If you fail to defend this proceeding, judgment may be given against you in your absence and without further notice to you.

Date: January 17, 2006

The Claim

The plaintiffs claim they were wrongly charged that in March of 1996 and on several occasions thereafter they did export wheat or barley to the USA without a Canadian Wheat Board License thereby creating an alleged offence under Section 160 of the Canada Customs Act.

The Plaintiffs further claim that in March of 1996 and on several occasions thereafter that they were wrongly charged that they did export wheat or barley to the USA and did fail to report in writing to the Chief Officer of Canada Customs thereby creating an offence under Section 160 of the Canada Customs Act.

The Plaintiffs claim that the potential penalties for the alleged offences under section 160 of the Canada Customs Act are shown as %50,000.00 for each incident for 6 months incarceration of both of the Crown chose to proceed by way of a summary proceeding.

The Plaintiff's claim that the defendants caused the plaintiffs to be subjected to criminal proceedings for a period exceeding ten years when they knew from the beginning that the charges were unenforceable fabrications of bogus charges that were not known to law and did cause the Plaintiffs long term mental anguish, emotional pain, character defamation, abusive stress and financial hardship to the family members, that included the illegal seizure of money, grain trucks and personal property.

The Plaintiff Ralph Goodale, in his capacity as the minister responsible for the Canadian Wheat Board knew full well that the Plaintiffs were charged with offenses not known to law and did in May of 1996 obtain Royal Assent for an Order in Council that would serve to close the loop hole in the law under which the Plaintiffs had been wrongly charged.

The Plaintiffs claim possession of documents of a meeting held on the 23rd day of June 1997 at the Connaught Building in Ottawa attended by several Wheat Board Officials and several Customs Officials that clearly reveals the defendants and their officials knew full well that the requirement to report in writing to the Chief Officer of Customs was not a legal requirement and in accordance with the law.

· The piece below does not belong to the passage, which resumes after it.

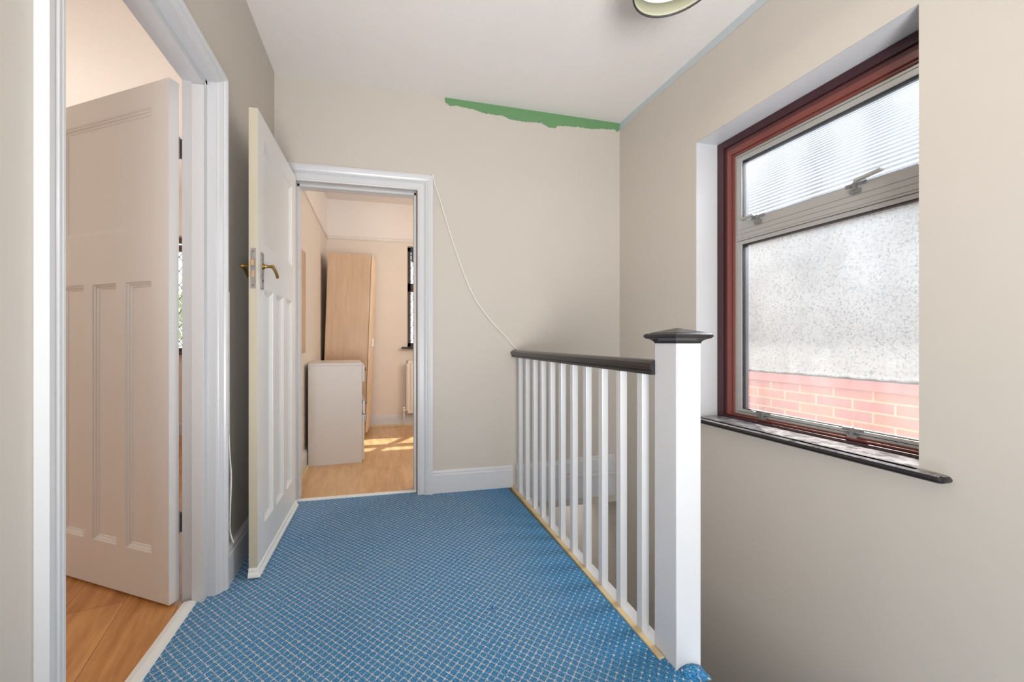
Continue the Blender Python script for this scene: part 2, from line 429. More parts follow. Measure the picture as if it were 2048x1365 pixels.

The Plaintiffs further claim that Lorne Hehn in his capacity as Chief Commissioner of the Canadian Wheat Board did publicly report in the Western Producer on February 10, 1994, that the Canadian Wheat Board is helpless to stop with industry sources say is an increasing number of exports of wheat and barley into the USA and the Board can no longer enforce a provision of the Canadian Wheat Board Act requiring exporters of prairie grain to get a permit from the board.  He stated further that the Canadian Wheat Board does not have a vehicle to properly enforce that law.

The Plaintiffs claim that the defendants devised an illegal strategy to obtain the assistance of David Anderson in his capacity as Minister responsible for the Canada Customs in an attempt to use the Customs Officials to us In House Directives that did not have the force of law to intimidate and abuse the rights of the Plaintiff.

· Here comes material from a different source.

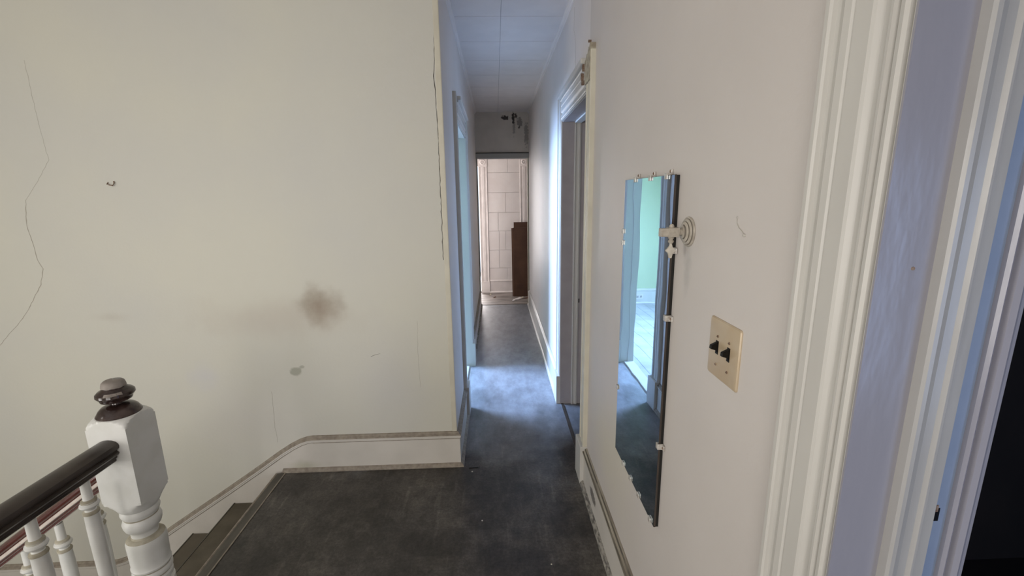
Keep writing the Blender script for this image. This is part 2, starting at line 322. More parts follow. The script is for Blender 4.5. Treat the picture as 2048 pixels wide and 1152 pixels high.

The Plaintiffs claim that in spite of many substantial indicators showing the defendants that they were acting unlawfully they did continue to act with arrogance  and with the aforethought thereby causing the plaintiffs to suffer these unless prosecutions for excess of ten years.

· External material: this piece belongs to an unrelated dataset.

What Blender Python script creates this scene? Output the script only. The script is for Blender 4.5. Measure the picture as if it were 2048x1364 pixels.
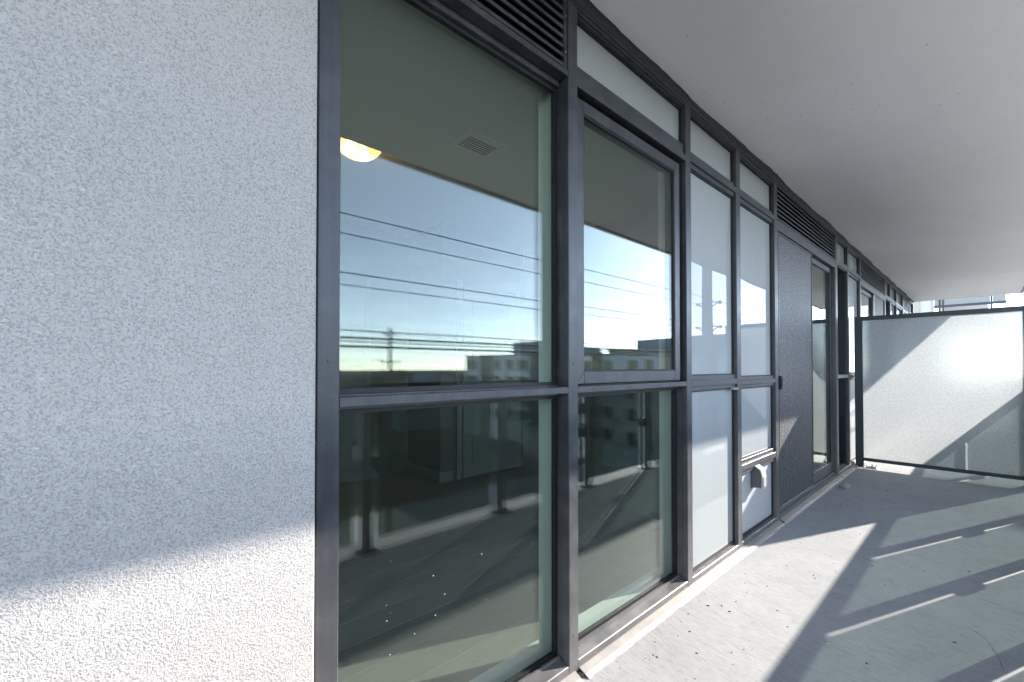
import bpy, bmesh, math, random
from mathutils import Vector, Matrix, Euler
random.seed(7)
R = math.radians
for o in list(bpy.data.objects):
    bpy.data.objects.remove(o, do_unlink=True)
SC = bpy.context.scene
COL = SC.collection

# ------------------------------------------------------------------ camera
F_PX, VPX, Y0, PITCH = 875.0, 1971.0, 735.0, R(0.75)
CAM_D, EYE = 1.10, 1.205
YAW = math.atan((VPX - 1024.0) / F_PX)
cd = bpy.data.cameras.new('camera')
cam = bpy.data.objects.new('camera', cd)
COL.objects.link(cam)
cam.location = (0.0, -CAM_D, EYE)
cam.rotation_euler = Euler((R(90) + PITCH, 0, YAW - R(90)), 'XYZ')
cd.sensor_fit = 'HORIZONTAL'
cd.sensor_width = 36.0
cd.lens = F_PX / 2048.0 * 36.0
cd.shift_y = ((Y0 - F_PX * math.tan(PITCH)) - 682.0) / 2048.0
cd.clip_start, cd.clip_end = 0.02, 3000.0
SC.camera = cam

# ------------------------------------------------------------------ light
SUN_AZ = R(21.5)                 # from +X towards -Y (outside)
PROFILE = 1.152                   # fall of light per metre of depth, across the facade
SUN_EL = math.atan(PROFILE * math.sin(SUN_AZ))
sun_dir = Vector((math.cos(SUN_AZ) * math.cos(SUN_EL), -math.sin(SUN_AZ) * math.cos(SUN_EL), math.sin(SUN_EL)))
sd = bpy.data.lights.new('sun', 'SUN')
sd.energy = 1.95
sd.angle = R(0.53)
sd.color = (1.0, 0.945, 0.875)
sun = bpy.data.objects.new('sun', sd)
COL.objects.link(sun)
sun.rotation_euler = (-sun_dir).to_track_quat('-Z', 'Y').to_euler()
sun.location = (30, -12, 20)

W = bpy.data.worlds.new('World')
SC.world = W
W.use_nodes = True
wn, wl = W.node_tree.nodes, W.node_tree.links
wn.clear()
sky = wn.new('ShaderNodeTexSky')
sky.sky_type = 'NISHITA'
sky.sun_disc = False
sky.sun_elevation = SUN_EL
sky.sun_rotation = R(90) + SUN_AZ
sky.air_density, sky.dust_density, sky.ozone_density = 0.60, 0.04, 1.0
sky.altitude = 180
tc = wn.new('ShaderNodeTexCoord')
# thin, wispy clouds low over the horizon
cmap = wn.new('ShaderNodeMapping'); cmap.inputs['Scale'].default_value = (2.6, 2.6, 26.0)
cns = wn.new('ShaderNodeTexNoise'); cns.inputs['Scale'].default_value = 1.6
cns.inputs['Detail'].default_value = 7.0; cns.inputs['Roughness'].default_value = 0.62; cns.inputs['Distortion'].default_value = 0.6
crp = wn.new('ShaderNodeMapRange'); crp.inputs['From Min'].default_value = 0.52; crp.inputs['From Max'].default_value = 0.68
sep = wn.new('ShaderNodeSeparateXYZ')
hgt = wn.new('ShaderNodeMapRange'); hgt.inputs['From Min'].default_value = 0.30; hgt.inputs['From Max'].default_value = 0.06
mulc = wn.new('ShaderNodeMath'); mulc.operation = 'MULTIPLY'
mulf = wn.new('ShaderNodeMath'); mulf.operation = 'MULTIPLY'; mulf.inputs[1].default_value = 0.30
cmix = wn.new('ShaderNodeMix'); cmix.data_type = 'RGBA'
cloudc = wn.new('ShaderNodeMix'); cloudc.data_type = 'RGBA'; cloudc.blend_type = 'ADD'
cloudc.inputs[0].default_value = 1.0
cloudc.inputs[7].default_value = (5.0, 4.9, 4.7, 1)
bg = wn.new('ShaderNodeBackground'); bg.inputs['Strength'].default_value = 0.13
wo = wn.new('ShaderNodeOutputWorld')
wl.new(tc.outputs['Generated'], cmap.inputs['Vector']); wl.new(cmap.outputs['Vector'], cns.inputs['Vector'])
wl.new(cns.outputs['Fac'], crp.inputs['Value']); wl.new(tc.outputs['Generated'], sep.inputs['Vector'])
wl.new(sep.outputs['Z'], hgt.inputs['Value']); wl.new(crp.outputs['Result'], mulc.inputs[0]); wl.new(hgt.outputs['Result'], mulc.inputs[1])
wl.new(mulc.outputs[0], mulf.inputs[0]); wl.new(mulf.outputs[0], cmix.inputs[0])
hs = wn.new('ShaderNodeHueSaturation'); hs.inputs['Saturation'].default_value = 0.69
wl.new(sky.outputs['Color'], hs.inputs['Color'])
wl.new(hs.outputs['Color'], cloudc.inputs[6])
wl.new(hs.outputs['Color'], cmix.inputs[6]); wl.new(cloudc.outputs[2], cmix.inputs[7])
wl.new(cmix.outputs[2], bg.inputs['Color']); wl.new(bg.outputs['Background'], wo.inputs['Surface'])

vs = SC.view_settings
vs.view_transform = 'Standard'; vs.look = 'None'; vs.gamma = 1.0; vs.use_curve_mapping = False
vs.exposure = 2.75
cy = SC.cycles
cy.max_bounces = 12; cy.diffuse_bounces = 5; cy.glossy_bounces = 5; cy.transmission_bounces = 8; cy.transparent_max_bounces = 32
cy.caustics_reflective = False; cy.caustics_refractive = False
cy.sample_clamp_indirect = 6.0
cy.use_denoising = True
try:
    cy.denoiser = 'OPENIMAGEDENOISE'
    cy.denoising_input_passes = 'RGB_ALBEDO_NORMAL'
except Exception:
    pass

# ------------------------------------------------------------------ materials
def new_mat(name):
    m = bpy.data.materials.new(name); m.use_nodes = True
    n = m.node_tree.nodes; n.clear()
    out = n.new('ShaderNodeOutputMaterial')
    return m, n, m.node_tree.links, out

def coords(n, l, scale=(1, 1, 1), rot=(0, 0, 0)):
    t = n.new('ShaderNodeTexCoord'); mp = n.new('ShaderNodeMapping')
    g = n.new('ShaderNodeNewGeometry')
    mp.inputs['Scale'].default_value = scale
    if any(rot):
        m0 = n.new('ShaderNodeMapping'); m0.inputs['Rotation'].default_value = rot
        l.new(g.outputs['Position'], m0.inputs['Vector']); l.new(m0.outputs['Vector'], mp.inputs['Vector'])
    else:
        l.new(g.outputs['Position'], mp.inputs['Vector'])
    return mp.outputs['Vector']

def noise(n, l, vec, scale, detail=3.0, rough=0.55, dist=0.0):
    t = n.new('ShaderNodeTexNoise')
    t.inputs['Scale'].default_value = scale; t.inputs['Detail'].default_value = detail
    t.inputs['Roughness'].default_value = rough; t.inputs['Distortion'].default_value = dist
    l.new(vec, t.inputs['Vector'])
    return t.outputs['Fac']

def maprange(n, l, v, a, b, c=0.0, d=1.0):
    t = n.new('ShaderNodeMapRange')
    t.inputs['From Min'].default_value = a; t.inputs['From Max'].default_value = b
    t.inputs['To Min'].default_value = c; t.inputs['To Max'].default_value = d
    l.new(v, t.inputs['Value'])
    return t.outputs['Result']

def mixc(n, l, fac, a, b):
    t = n.new('ShaderNodeMix'); t.data_type = 'RGBA'
    if isinstance(fac, float): t.inputs[0].default_value = fac
    else: l.new(fac, t.inputs[0])
    for i, c in ((6, a), (7, b)):
        if isinstance(c, tuple): t.inputs[i].default_value = (*c, 1)
        else: l.new(c, t.inputs[i])
    return t.outputs[2]

def math_(n, l, op, a, b):
    t = n.new('ShaderNodeMath'); t.operation = op
    for i, v in ((0, a), (1, b)):
        if isinstance(v, (int, float)): t.inputs[i].default_value = v
        else: l.new(v, t.inputs[i])
    return t.outputs[0]

def bump(n, l, h, strength, dist):
    t = n.new('ShaderNodeBump'); t.inputs['Strength'].default_value = strength; t.inputs['Distance'].default_value = dist
    l.new(h, t.inputs['Height'])
    return t.outputs['Normal']

def principled(n, l, out, col, rough=0.5, metal=0.0, spec=0.5, normal=None):
    p = n.new('ShaderNodeBsdfPrincipled')
    if isinstance(col, tuple): p.inputs['Base Color'].default_value = (*col, 1)
    else: l.new(col, p.inputs['Base Color'])
    if isinstance(rough, (int, float)): p.inputs['Roughness'].default_value = rough
    else: l.new(rough, p.inputs['Roughness'])
    p.inputs['Metallic'].default_value = metal
    p.inputs['Specular IOR Level'].default_value = spec
    if normal is not None: l.new(normal, p.inputs['Normal'])
    l.new(p.outputs[0], out.inputs['Surface'])
    return p

def simple(name, col, rough=0.6, metal=0.0, spec=0.5, var=0.12, vscale=6.0, bmp=0.0, bscale=60.0):
    m, n, l, o = new_mat(name)
    v = coords(n, l)
    f = noise(n, l, v, vscale, 4.0, 0.6)
    a = tuple(c * (1 - var) for c in col); b = tuple(min(1, c * (1 + var)) for c in col)
    c = mixc(n, l, f, a, b)
    nm = bump(n, l, noise(n, l, v, bscale, 3.0), bmp, 0.01) if bmp else None
    principled(n, l, o, c, rough, metal, spec, nm)
    return m

def mat_stucco():
    m, n, l, o = new_mat('stucco')
    v = coords(n, l)
    h1 = noise(n, l, v, 260.0, 3.0, 0.62, 0.5)
    h2 = noise(n, l, v, 120.0, 2.0, 0.5, 0.3)
    h3 = noise(n, l, v, 9.0, 2.0, 0.5)
    pit = maprange(n, l, h1, 0.36, 0.62)
    h = math_(n, l, 'ADD', math_(n, l, 'MULTIPLY', pit, 0.8), math_(n, l, 'MULTIPLY', h2, 0.45))
    h = math_(n, l, 'ADD', h, math_(n, l, 'MULTIPLY', h3, 0.5))
    big = noise(n, l, v, 1.7, 4.0, 0.6)
    c = mixc(n, l, big, (0.575, 0.542, 0.512), (0.62, 0.583, 0.547))
    c = mixc(n, l, maprange(n, l, h1, 0.52, 0.33, 0.0, 0.65), c, (0.22, 0.215, 0.21))
    principled(n, l, o, c, 0.92, 0, 0.2, bump(n, l, h, 0.75, 0.0042))
    return m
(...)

The Plaintiffs further claim that the actions of the Defendants constitute a violation of the very best of Democracy and the Rule of Law and as such action constitute a massive abuse of power.

The Plaintiffs claim that on May 2nd of 2005 the Saskatchewan Court of Appeal did order that the subject charges brought against the Plaintiffs were to be quashed and did thereby terminate the prosecutions in favour of the plaintiffs.

The Plaintiffs jointly claim that the decision of the Saskatchewan Court of Appeal and the herein presented matters clearly show that the subject prosecutions lasting over a period of ten years fall squarely within the meaning of "malicious prosecutions".

The plaintiffs further claim the right to seek Summary Judgment of the grounds there is no defence to this claim.

Relief Sought

Exemplary and Punitive Damages in the amount of $2,000,000.00 (two million dollars) for each of the herein named plaintiffs.

Dated at the City of Regina, the 17th day of January, 2006.